気に入った作家さんが出来るとその作家さんのシリーズをまとめて読みたくなりますよね。
そんな中での比嘉姉妹シリーズ3作目。
「澤村伊智×幽霊屋敷」で面白くなる要素しかないので、十分に期待を高めて読んでも存分に楽しめる作品でした。
今回はそんな『ししりばの家』の感想をご紹介させていただきます。
ししりばの家/澤村伊智
あらすじ
比嘉姉妹シリーズ第3作目
夫の転勤に伴う東京生活に馴染めずにいた笹倉果歩は、ある日幼馴染の平岩敏明と再会する。彼の家に招かれ平岩の妻や祖母と交流していくなかで果歩の心は癒されていくが、平岩家にはおかしなことがあった。部屋のいたるところに砂が散らばっている。なのに平岩は砂がある状態を当たり前のように生活を続けている。

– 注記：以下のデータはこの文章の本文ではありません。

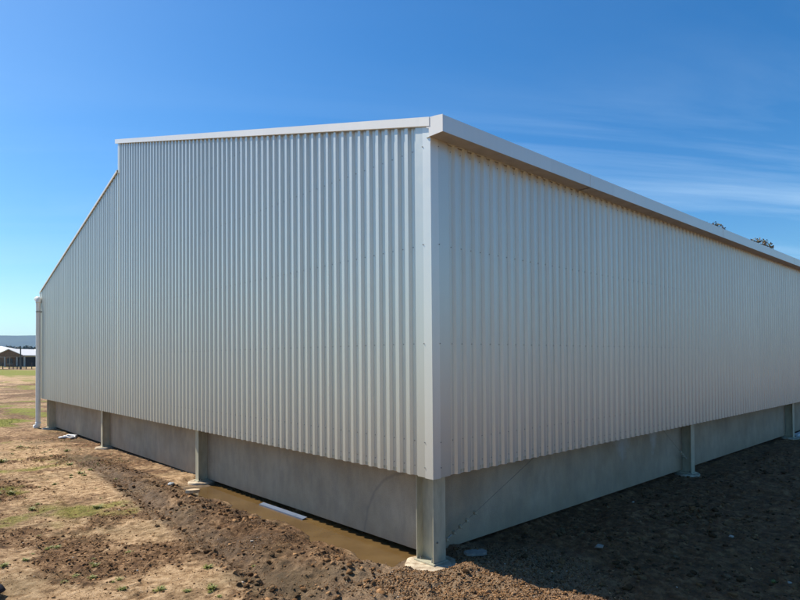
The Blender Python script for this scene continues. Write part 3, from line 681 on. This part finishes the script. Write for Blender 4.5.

一方、平岩邸を監視する一人の男がいる。男は小学生の時に比嘉琴子と一緒にこの家に入ったせいで頭の中に砂が入ったような感覚に悩まされるようになる。かつての自分を取り戻すために平岩家の怪異に挑む
前作の感想記事も書いてますのでこちらもよかったら読んでみてください。
こんな人におすすめ
- 幽霊屋敷好き
- 三津田信三ファン
- 比嘉琴子が好きな方
文庫版の巻末には家についてのホラー小説を数多く執筆されている三津田信三さんの解説もついているので、三津田信三さんの解説が読みたい方は文庫版での購入をおすすめします
比嘉姉妹シリーズの第1作目、第2作目とはうって変わって姉の琴子がメインの話なので、『ぼぎわんが来る』で琴子のことが好きになったあなたは是非読んでほしいです
注目ポイント
当たり前の普通に恐怖する
家の正常と異常の対比が味わえる
砂の不快感
自分が異常だと感じていることを相手は普通の事として受け入れている。ましてやそれが自分の方が少数派になってしまったとき、自分の方がおかしい、間違っていると錯覚してしまうような怖さを感じた
かつて友達の家として遊びに行った場所が幽霊屋敷となって自分の前に現れて、正常な頃を知っている分より落差で幽霊屋敷に対する恐怖心が増していく、その場所を知っているからこそ幽霊の出現や不気味な出来事に対して、より強い恐怖を感じることが出来ると思います
また、恐怖を与える手段として砂が用いられていました。砂は誰もが触れたことがあるものですし、その不快感も多くの人が経験しています。そのため、砂を使うことで容易に状況が想像でき、これにより、恐怖体験がよりリアルに伝わってき、共感できること間違いなしです
まとめ
様々な恐怖、異常がページをめくるたびにやってきます。
ホラー小説を読むときに心がけていることなんですが、自分自身が何に対して恐怖しているかを意識しながら読み進めていくと登場人物のふとしぐさにも恐怖を見出すことが出来るのでより、ホラー小説というものを楽しんで読むことが出来ると思います。
皆さんはホラー小説を読むときは何を心がけてどんなところに恐怖や不気味さを感じていますか?